Fast forward to today, where Cruise and his buddy are treasure-hunting thieves using their status as scouts for the U.S. military to cover up their antique robbing. He and his buddy accidentally uncover a tomb after an airstrike when they went into insurgent territory in search of treasure located on a map Cruise stole from an archaeologist he had a one night stand with. Said archaeologist arrives on sites, deduces it’s a tomb, and Cruise frees the mummy’s sarcophagus from it’s mercury prison. They put the sarcophagus on a plane to take it back to England, but Cruise’s buddy kills the army colonel and tries to attack everyone else before Cruise kills him. After which, a lot of crows crash into the plane, sending it towards the ground, killing everyone but the archaeologist, because Cruise gave the only parachute to her. He then wakes up, alive and unharmed, in a morgue, to be told by the spirit of his (now dead) buddy that the mummy has placed one heck of a curse on him.
Cue mummy antics and people screaming.
The first 15 minutes of the film were good. The Mummy’s back story was good. But it quickly went down hill from there.
While the 1999 film went for a humour/horror/action vibe, the 2017 remake tried to be a full-on horror film. It failed, due to an abundance of over the top cliches. It also lacked a lot of the suspense that good horror films have, namely you knew what was going to happen next in a predictable, and not in a Hitchcock, sort of way, so the jumps just really weren’t there.
And the character development. Buddy only went from ‘Why are we doing this?’ to ‘Just give up man so I can get out of here’. The archaeologist, while initially promising, calling Cruise out and shaming him over trying to steal her life’s work, quickly failed the sexy lamp test — or when a female character can be replace by a sexy lamp and the plot still progresses — and did nothing but fawn over Cruise like he was the love of her life right after the plane crashed.
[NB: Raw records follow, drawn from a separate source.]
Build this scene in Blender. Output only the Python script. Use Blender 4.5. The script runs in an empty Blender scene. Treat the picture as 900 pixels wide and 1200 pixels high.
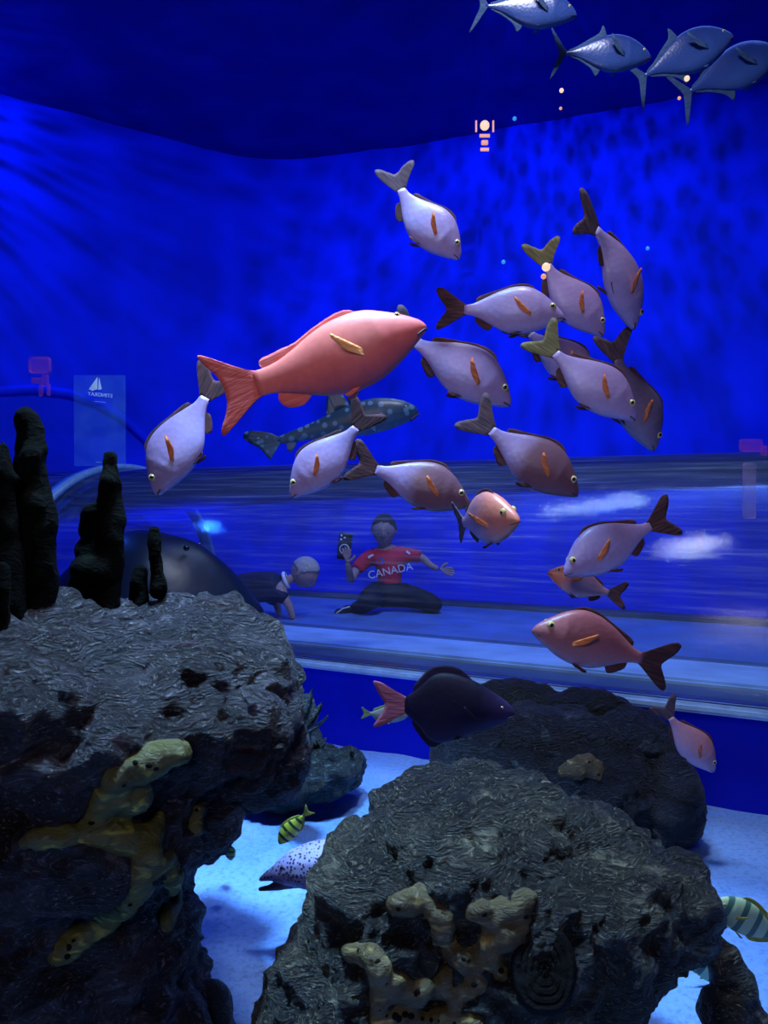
import bpy, bmesh, math, random
from mathutils import Vector, Matrix, noise, Quaternion
from mathutils.bvhtree import BVHTree

random.seed(7)
SC = bpy.context.scene
COL = SC.collection
PI = math.pi

# ------------------------------------------------------------------ camera
F = 867.0
H = 1.15
PITCH = math.atan(10 / F)
cam_d = bpy.data.cameras.new('camera')
cam_d.sensor_fit = 'VERTICAL'
cam_d.sensor_height = 36.0
cam_d.lens = 36.0 * F / 1200.0
cam_d.clip_start = 0.02
cam = bpy.data.objects.new('camera', cam_d)
COL.objects.link(cam)
cam.location = (0, 0, H)
cam.rotation_euler = (PI / 2 - PITCH, 0, 0)
SC.camera = cam
FW = Vector((0, math.cos(PITCH), -math.sin(PITCH)))
UP = Vector((0, math.sin(PITCH), math.cos(PITCH)))
RT = Vector((1, 0, 0))
CAM = Vector((0, 0, H))


def at(px, py, D):
    """the point of the tank that stands at depth D on the sight line of a pixel"""
    return CAM + FW * D + RT * ((px - 450) / F * D) + UP * ((600 - py) / F * D)


# ------------------------------------------------------------------ world, exposure
SC.view_settings.view_transform = 'Standard'
SC.view_settings.look = 'None'
SC.view_settings.gamma = 1
SC.view_settings.use_curve_mapping = False
SC.view_settings.exposure = 0.0
w = bpy.data.worlds.new('world')
SC.world = w
w.use_nodes = True
w.node_tree.nodes['Background'].inputs[0].default_value = (0.06, 0.12, 1.0, 1)
w.node_tree.nodes['Background'].inputs[1].default_value = 0.06
try:
    SC.cycles.sample_clamp_indirect = 4.0
    SC.cycles.transparent_max_bounces = 12
    SC.cycles.caustics_reflective = False
    SC.cycles.caustics_refractive = False
except Exception:
    pass


# ------------------------------------------------------------------ lights of the tank
def aim(o, loc, target):
    o.location = loc
    d = Vector(target) - Vector(loc)
    o.rotation_euler = d.to_track_quat('-Z', 'Y').to_euler()


def area(name, loc, target, sx, sy, power, color, spread=180):
    l = bpy.data.lights.new(name, 'AREA')
    l.shape = 'RECTANGLE'
    l.size, l.size_y = sx, sy
    l.energy = power
    l.color = color
    l.spread = math.radians(spread)
    o = bpy.data.objects.new(name, l)
    COL.objects.link(o)
    aim(o, loc, target)
    return o


def spot(name, loc, target, deg, power, color, radius=0.08, blend=0.5, gobo=None):
    l = bpy.data.lights.new(name, 'SPOT')
    l.energy = power
    l.color = color
    l.spot_size = math.radians(deg)
    l.spot_blend = blend
    l.shadow_soft_size = radius
    o = bpy.data.objects.new(name, l)
    COL.objects.link(o)
    aim(o, loc, target)
    if gobo:                                  # ripples of the water surface break the beam up
        scale, lo, hi, dist, sx = gobo
        l.use_nodes = True
        nt = l.node_tree
        em = nt.nodes['Emission']
        tc = nt.nodes.new('ShaderNodeTexCoord')
        mp = nt.nodes.new('ShaderNodeMapping')
        mp.inputs['Scale'].default_value = (scale * sx, scale, scale)
        nz = nt.nodes.new('ShaderNodeTexNoise')
        nz.inputs['Scale'].default_value = 2.2
        nz.inputs['Detail'].default_value = 2
        ad = nt.nodes.new('ShaderNodeVectorMath')
        ad.operation = 'MULTIPLY_ADD'
        ad.inputs[1].default_value = (dist, dist, dist)
        vo = nt.nodes.new('ShaderNodeTexVoronoi')
        vo.feature = 'SMOOTH_F1'
        vo.inputs['Scale'].default_value = 1.0
        vo.inputs['Smoothness'].default_value = 0.35
        mr = nt.nodes.new('ShaderNodeMapRange')
        mr.inputs['From Min'].default_value = 0.15
        mr.inputs['From Max'].default_value = 0.75
        mr.inputs['To Min'].default_value = lo
        mr.inputs['To Max'].default_value = hi
        L = nt.links
        L.new(tc.outputs['Normal'], mp.inputs['Vector'])
        L.new(mp.outputs[0], nz.inputs['Vector'])
        L.new(nz.outputs['Color'], ad.inputs[0])
        L.new(mp.outputs[0], ad.inputs[2])
        L.new(ad.outputs[0], vo.inputs['Vector'])
        L.new(vo.outputs['Distance'], mr.inputs['Value'])
        L.new(mr.outputs[0], em.inputs['Strength'])
    return o


SURF_Z = 4.34
# lamps above the front of the tank
area('lamp_key', (0.5, 2.0, 4.1), (0.35, 2.3, 0.8), 0.6, 0.3, 66, (0.74, 0.79, 1.0))
spot('lamp_fish', (-0.5, -0.9, 3.0), (0.35, 2.3, 1.55), 40, 78, (1.0, 0.84, 1.0), 0.3, 0.7)
# blue floods and rippled beams on the back walls
area('lamp_blue_tank', (0.8, 3.9, 4.1), (0.8, 4.0, 0), 3.0, 1.2, 17, (0.10, 0.22, 1.0), 120)
G1 = (12, 0.05, 2.0, 0.9, 2.0)
spot('lamp_blue_wall', (0.7, 3.9, 4.2), (1.3, 6.2, 2.0), 120, 115, (0.02, 0.12, 1.0), 0.015, 0.6, gobo=G1)
spot('lamp_blue_side', (-3.75, 4.72, 4.25), (-1.75, 6.50, 1.3), 150, 115, (0.02, 0.13, 1.0), 0.015, 0.6, gobo=(17, 0.0, 2.6, 0.4, 1.0))
area('lamp_blue_haze', (-0.6, 3.6, 3.9), (-1.2, 6.8, 1.8), 2.4, 0.5, 10, (0.02, 0.13, 1.0), 120)
area('hall_light', (-0.5, -0.9, 2.1), (-0.1, 1.6, 0.4), 0.8, 0.5, 10, (1.0, 0.90, 0.82))  # added frontal fill that lifts the rock faces and sponge
# lamp over the tunnel that glints on the acrylic
area('lamp_tunnel', (0.6, 4.0, 4.2), (0.5, 4.3, 0.5), 1.2, 0.05, 20, (0.55, 0.75, 1.0))
area('lamp_sand', (-0.35, 1.9, 4.2), (-0.3, 1.85, 0), 0.4, 0.4, 32, (0.30, 0.6, 1.0), 44)


# ------------------------------------------------------------------ materials
def new_mat(name):
    m = bpy.data.materials.new(name)
    m.use_nodes = True
    return m, m.node_tree, m.node_tree.nodes['Principled BSDF']


def N(nt, kind, **kw):
    n = nt.nodes.new(kind)
    for k, v in kw.items():
        if k in n.inputs:
            n.inputs[k].default_value = v
        else:
            setattr(n, k, v)
    return n


def ramp(nt, fac, stops, interp='LINEAR'):
    r = nt.nodes.new('ShaderNodeValToRGB')
    r.color_ramp.interpolation = interp
    e = r.color_ramp.elements
    while len(e) < len(stops):
        e.new(0.5)
    for i, (p, c) in enumerate(stops):
        e[i].position = p
        e[i].color = (*c, 1) if len(c) == 3 else c
    nt.links.new(fac, r.inputs[0])
    return r.outputs[0]


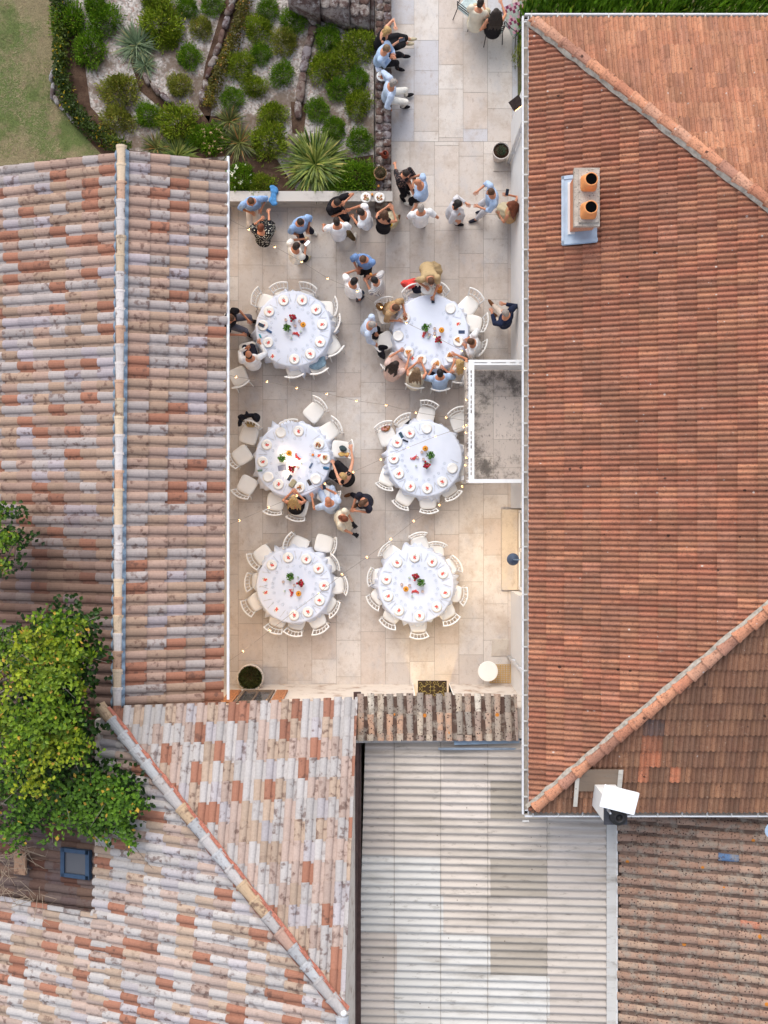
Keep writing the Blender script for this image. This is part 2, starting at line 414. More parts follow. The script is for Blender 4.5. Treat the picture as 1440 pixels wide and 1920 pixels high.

Yes, I understand he saved your life, but he still is the jerk that tried to steal what would have been the biggest find of your career.
The Mummy was bent on gaining power and fulfilling her pact with Set — which I can say is reasonable, I mean, do you want to make a god of death angry because you broke your promise? But she seems more interesting in sleeping with Cruise/Set then she does taking over the world.
And Cruise, what happened to you? You’ve played rogue army guys, you’ve played the hero, you’ve played the scoundrel before? This should have been in your reelhouse, so why did you act like it was your first elementary school play?
And to top it off (spoilers), they bring in Dr. Jekyll, who has a total Mr. Hyde moment in the film. Now supposedly, Jekyll/Hyde is going to be the character that ties the Dark Universe films together, as he heads an organization dedicated to containing evil. But the Hyde act doesn’t work here, because not only did it completely interrupt the Mummy sequence, but it was so out of left field it just had you going ‘Huh?’. If they were going to bring in Hyde, maybe they should have done it in a later film, and kind of built up to it. They already had Jekyll injecting himself with the non-monster serum while he gave a monologue about monsters, all they did was rush through what could have been a good story arch.
Yes, the CGI was on point. But when the script is stilted and your characters lack any real depth, no amount of special effects can save you.
Some people may argue that one positive thing about this movie is it passes the bechdel test, as the Mummy and the archaeologist have a conversation about what lies beyond death. I call them out on this. The bechdel test is literally whether the film has at least two (preferably named) female characters who can have a conversation that doesn’t involve men. Stars Wars: A New Hope doesn’t pass the bechdel test, despite it passing both the sexy lamp test and the Mako Mori test (where a female character has her own character arch that’s not about supporting a male character), along with the 1999 version of The Mummy (although technically, you could count the scene where Evie and the mummified Anck-su-Namun scream at each other if you squint). Passing it doesn’t necessarily make it a good film, it just gives you points for it not being all about insert-male-character-here.
But what has got to be the biggest let down of the film is the final fight scene. Cruise is wounded, the Mummy is on the verge of victory, time for the last ditch effort to beat the baddie… and it lasts all of 15 seconds.
Fifteen seconds of anti-climactic nothing. For all of the Mummy tossing people around and unleashing her power to destroy everything in the first hour and a half of the film, there was nothing. No effort. Zip. Zero. Nada.
What gives?
Ultimately, this version of the Mummy doesn’t give the franchise the thrills that its predecessor’s delivered. Back to the tomb it should go.